In my post: Principles Against Some Common Fallacies...
2. It is not necessary to create a 'self' before you abandon it.
The attempt to square Western psychology with Buddhist psychology sometimes yields useful ideas, bit it also often leads to confusion. The respective attitudes to the notion of 'self' is one of the key dividing lines between the two systems.
Most Western psychology is concerned with enhancing the self just as Western philosophy is much concerned with self-knowledge and keen to assert that self-consciousness is the factor that distinguishes human beings from other beasts. Buddhist psychology, on the other hand, has a completely different view of the matter. Regarding self-consciousness, it is apparent to any pet owner that cats and dogs have self-consciousness and, for instance, are, briefly, quite capable of manifesting such phenomena as a guilty conscience or shame. Regarding self-knowledge, from a Buddhist point of view, as i explained in my Daily Teaching yesterday, the purpose of it is to eliminate obstacles to compassion and cultivate humility through an awareness of our failings. It is not seen as a way of enhancing some special quality that makes humans into super beings. In Buddhist psychology, self is the obstacle. It is the fact that the little light of self is so much right in front of our eyes that makes us unable to see the greater light of truth that pervades the universe.

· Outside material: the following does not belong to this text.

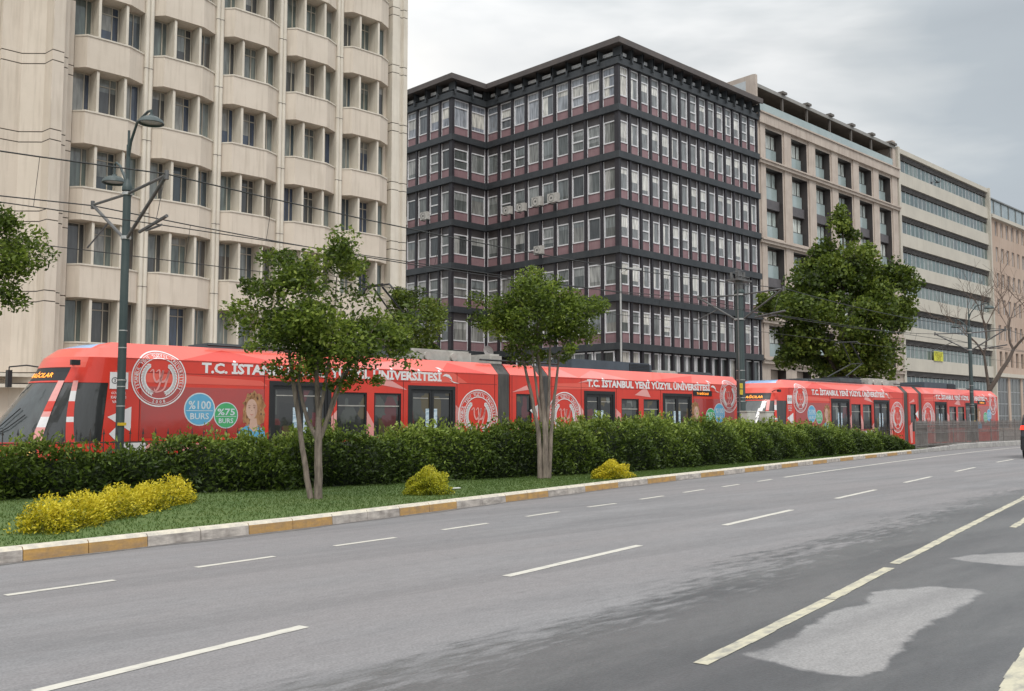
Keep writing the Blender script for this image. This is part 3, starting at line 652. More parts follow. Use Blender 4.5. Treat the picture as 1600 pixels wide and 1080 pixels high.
wb = MB(); rect_wall(wb, 71.25, 98.8, 0, 27.9, holes, 42.6, .8, 0, 1); wb.box(71.25, 98.8, 43.41, 62, 0, 27.88, 0)
part('wall', wb, [stone, reveal], B3)
lb = MB()
for x in [71.3]+[c+CW for c in cols]:
    x2 = x+.0
    w = 1.2 if x == 71.3 else 1.63
    lb.box(x+.22, x+w-.2, 42.5, 42.6, 6.6, 27)
part('pilaster_strips', lb, stone, B3)
for z, h in ((27.0, .95), (23.5, .35), (16.62, .35), (9.8, .35), (6.35, .4)):
    b = MB(); b.box(71.2, 98.8, 42.3, 42.6, z, z+h); b.box(71.2, 98.8, 42.18, 42.6, z+h-.1, z+h+.03); part('cornice', b, stone, B3)
for x in cols:
    for zt in (26.72, 23.3, 19.9, 16.46, 13.04, 9.62):
        fr = frame_mb(CW-.06, 2.5, .07, .1, (), (2.0,))
        o = inst('window', fr.mesh('window', reveal), B3, (x+.03, 43.28, zt-2.58)); inst('pane', pane_mb(CW-.06, 2.5, .06, .055).mesh('pane', g_pale), o, (0, 0, 0))
        b = MB(); b.box(.05, CW-.1, -.12, -.09, .0, 1.15); b.box(.02, CW-.08, -.13, -.08, 1.15, 1.2, 1); inst('balustrade', b.mesh('balustrade', [teal, reveal]), o, (0, 0, 0))
    for z0, z1 in ((19.9, 20.72), (13.04, 13.86)):
        b = MB(); b.box(x+.01, x+CW-.01, 42.95, 43.5, z0, z1); part('spandrel_panel', b, mat('grey_spandrel', (.09, .085, .09), (.12, .11, .115), 2, .6), B3)
b = MB(); b.box(71.3, 98.7, 42.68, 42.72, 28.0, 28.95); part('terrace_balustrade', b, teal, B3)
b = MB(); b.box(71.35, 98.7, 42.7, 47, 30.2, 30.42); b.box(71.35, 98.7, 42.62, 42.7, 30.16, 30.46, 1); part('terrace_canopy', b, [mat('canopy_underside', (.17, .145, .115), (.13, .11, .09), 2, .8), mat('canopy_edge', (.28, .27, .25), None, 2, .5)], B3)
for i in range(7):
    x = 76.0+4.38*i-.2 if i < 6 else 98.4
    b = MB(); b.box(x-.09, x+.09, 42.72, 42.9, 27.9, 30.2); b.box(x-.5, x+.25, 42.4, 43.1, 30.47, 30.68); part('terrace_post', b, mat('bronze_post', (.13, .115, .10), None, 3, .5), B3)
for i in range(5):
    x = 78.5+4.38*i; b = MB(); b.box(x, x+.08, 43.6, 46.9, 28, 29.5); b.box(x-.02, x+.1, 43.6, 46.9, 29.5, 29.58, 1); part('terrace_screen', b, [teal, reveal], B3)
b = MB(); b.box(71.35, 98.7, 46.9, 47.2, 27.9, 30.2); part('terrace_back_wall', b, mat('terrace_wood', (.14, .115, .09), (.10, .08, .065), 2, .7, stretch=(1, 1, 8)), B3)
b = MB(); b.prism([(42.55, 26.5), (42.55, 31.15), (42.8, 31.2), (48.5, 31.0), (48.5, 26.5)], 71.0, 71.3, 0, 'x'); b.prism([(43.5, 28.3), (43.5, 30.75), (48.4, 30.5), (48.4, 28.3)], 70.97, 71.02, 1, 'x'); part('party_wall', b, [stone, mat('frosted_panel', (.50, .53, .54), None, 2, .4)], B3)
b = MB(); b.box(72.0, 80, 50, 58, 27.9, 33.6, 1); b.box(71.8, 80.2, 49.8, 58.2, 33.6, 33.95, 0); part('penthouse', b, [mat('penthouse_edge', (.42, .38, .33), None, 2, .7), mat('penthouse_wood', (.17, .13, .10), (.13, .10, .08), 2, .7)], B3)
b = MB(); b.box(98.05, 98.75, 42.65, 47, 27.9, 31.0); part('end_wall', b, stone, B3)
# ================================================================ STRIPED BLOCK
ivory = mat('ivory_panel', (.52, .485, .415), (.46, .43, .37), .5, .7, dirt=(.36, .32, .26, .35), fine=.04)
g_strip = glass('green_ribbon_glass', [(.075, .125, .12), (.10, .15, .14), (.06, .10, .10), (.13, .17, .155), (.085, .115, .115)])
B4 = thing('office_block', (112, 44, .1), 'ivory office block with horizontal green glass ribbons and dark louvres', 'building')
b = MB(); b.box(99.2, 125.1, 43.1, 60, 0, 30.3); b.box(98.82, 99.25, 42.4, 60, 0, 30.45); b.box(125.0, 125.35, 42.35, 60, 0, 30.45); b.box(99.25, 125, 42.55, 43.1, 29.9, 30.4); part('wall', b, ivory, B4)
lou = mat('louvre_metal', (.27, .26, .26), (.22, .21, .21), 2, .5)
for k in range(9):
    zt = 29.3-3.3*k
    b = MB(); b.box(99.26, 124.99, 42.6, 43.05, zt-2.73, zt-1.37); part('spandrel_panel', b, ivory, B4)
    b = MB(); [b.prism([(42.72, zt+.06+.13*j), (42.88, zt+.1+.13*j), (42.88, zt+.12+.13*j), (42.72, zt+.08+.13*j)], 99.26, 124.99, 0, 'x') for j in range(4)]; b.box(99.26, 124.99, 42.95, 43.08, zt-.05, zt+.6, 1); part('louvre', b, [lou, joint], B4)
    for j in range(24):
        w = 25.72/24; fr = MB(); fr.box(0, .035, 0, .06, 0, 1.37); fr.box(0, w, 0, .05, 0, .04)
        if k*24+j < 100: o = inst('window', fr.mesh('window', whitefr), B4, (99.26+w*j, 42.85, zt-1.37)); inst('pane', MB().face([(.0, .03, .0), (w, .03, .0), (w, .03, 1.3), (.0, .03, 1.3)]).mesh('pane', g_strip), o, (0, 0, 0))
    if k*24+24 > 100:
        j0 = max(0, 100-k*24); fr = MB(); pn = MB()
        for j in range(j0, 24): x = 99.26+w*j; fr.box(x, x+.035, 42.85, 42.91, zt-1.37, zt)
        pn.face([(99.26+w*j0, 42.88, zt-1.37), (124.99, 42.88, zt-1.37), (124.99, 42.88, zt-.07), (99.26+w*j0, 42.88, zt-.07)])
        o = part('lower_windows', fr, whitefr, B4); o['kind'] = 'stuff'; part('pane', pn, g_strip, o)
yb = MB(); yb.box(106.7, 109.2, 42.5, 42.53, 8.1, 9.15); bn = solo('banner', yb, mat('yellow_banner', (.60, .58, .06), (.50, .50, .05), 1, .6), (108, 42.5, 8.1), 'small yellow banner hung on the ribbon window of the ivory block', 'banner')
t_ = MB()
for i, (s_, wd) in enumerate((('KİRALIK', 1.9), ('OFİS', 1.2))): put2d(t_, text_mb(s_, wd), lambda a, b, i=i: (107.95+a, 42.49, 8.85-.42*i+b))
ORG[bn.name] = Vector((108, 42.5, 8.1)); part('lettering', t_, mat('olive_ink', (.28, .25, .02), None, 2, .7), bn)
# ================================================================ PINK BLOCK (far right)
pink = mat('pink_plaster', (.41, .305, .24), (.46, .36, .29), .25, .9, dirt=(.26, .2, .16, .5), bump=.15, fine=.06)
B5 = thing('apartment_block', (150, 44, .1), 'pinkish plastered block with narrow tall windows, at the right edge beyond the ivory block', 'building')
b = MB(); hl = [(127.2+1.95*i, 128.15+1.95*i, 24.75-3.3*k, 26.65-3.3*k) for i in range(26) for k in range(6)]
hl += [(126+4.6*i, 129.9+4.6*i, .6, 6.9) for i in range(11)]
rect_wall(b, 125.4, 178, 0, 27.2, hl, 42.6, .25); b.box(125.4, 178, 42.95, 60, 0, 27.2); part('wall', b, pink, B5)
g5 = glass('small_window_glass', [(.10, .10, .09), (.06, .06, .06), (.2, .18, .15)])
wm5, pm5 = frame_mb(.95, 1.9, .06, .05).mesh('window', whitefr), pane_mb(.95, 1.9, .05, .03).mesh('pane', g5)
for i in range(20):
    for k in range(5): o = inst('window', wm5, B5, (127.2+1.95*i, 42.78, 24.75-3.3*k)); inst('pane', pm5, o, (0, 0, 0))
r_ = MB()
for i in range(26):
    for k in range(6):
        if i >= 20 or k == 5: x, z = 127.2+1.95*i, 24.75-3.3*k; r_.face([(x, 42.82, z), (x+.95, 42.82, z), (x+.95, 42.82, z+1.9), (x, 42.82, z+1.9)])
o = part('far_windows', r_, g5, B5); o['kind'] = 'stuff'
for i in range(11):
    fr = frame_mb(3.9, 6.3, .15, .1, (1.5, 3, 4.5), (1.3, 2.6)); o = inst('shop_window', fr.mesh('shop_window', mat('grey_mullion', (.26, .27, .27), None, 2, .5)), B5, (126+4.6*i, 42.7, .6)); inst('pane', pane_mb(3.9, 6.3).mesh('pane', g5), o, (0, 0, 0))
b = MB(); b.box(125.4, 178, 42.3, 42.6, 6.95, 7.4); b.box(125.4, 178, 42.2, 42.6, 26.8, 27.25); part('cornice', b, ivory, B5)
b = MB(); b.box(125.5, 178, 43.2, 43.4, 27.25, 29.6); part('glazed_top_storey', b, mat('pale_top_glass', (.33, .39, .40), (.22, .28, .29), .9, .15, coat=1), B5)
b = MB(); b.box(125.4, 178, 43.0, 43.5, 29.6, 29.75)
for i in range(20): b.box(126+2.7*i, 126.1+2.7*i, 43.1, 43.2, 27.25, 29.6)
part('top_storey_frame', b, mat('steel_frame', (.22, .23, .23), None, 2, .5), B5)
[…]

In order to attempt to reconcile these two disparate systems some people came up with the idea that one has to develop a self before you can give it up. This was a skilful and somewhat deceptive maneuver. It made Buddhism into the senior partner in the arrangement while completely emasculating it in effect. It was the senior partner in that giving up self was thus made into the 'higher' achievement. However, at the same time, the implication was that we are almost all of us at the earlier stage of still needing to build up our selves, so we are not yet ready for Buddhism and should concentrate on Western psychology.
This is not how buddhism sees it. From the Buddhist point of view we have an excessive attachment to self at birth due to past karma. There is nothing so capable of exhibiting self-centredness as an infant. For sure the infant also wants to love and be loved, but that does not change the matter. As we grow up the process of psychological maturation is almost entirely made up of learning to set self aside, at least for brief periods. The mature person knows how, sometimes, to put others first; how to, occasionally, be objective, even in his or her own case; to rise above a situation and not give way to the first selfish impulse that comes along. So at the simplest level, growing up is about getting self under a modicum of control.
However, - and this is where psychology comes in - a good deal of what actually happens is not that self is given up but rather than it is concealed and/or trained into more circumlocutious ways of getting what it wants. Since almost everybody is playing the same game, adult society becomes a rather convoluted affair in which we all half know what we are doing, but still go around in a substantial degree of blindness.
It, therefore, requires quite a high level of sophistication to play the social game well and effectively and this can be the stuff of novels, including some of the best of them, which often give more insight into the matter than many psychology texts. Inevitably there are those among us - and not a few - who develop a variety of malfunctions as a result. Western psychology seems primarily concerned to help people to play the self game more effectively whereas Buddhist psychology has the avowed aim of getting them out of the game, or, at least, getting them to take it less seriously.
Replies
Thanks, David, yes, I agree. Psychosis is often presented in the books as a disintegration of self but this is surely topsy turvy. A person who thinks he is Jesus Christ or that the whole world is out to persecute him is not somebody who lacks a sense of self - it is somebody with a fantastically overblown one.
Good thought. Maturation as learning to set the self aside makes a lot of sense. Another thought along the same lines, then, is perhaps what we call outright psychopathology -- depression, obsession, trauma, etc, even psychosis -- may be an excess of self, that is, further reification of and focus on *me* or at least certain aspects of me, in different ways characteristic of each malady.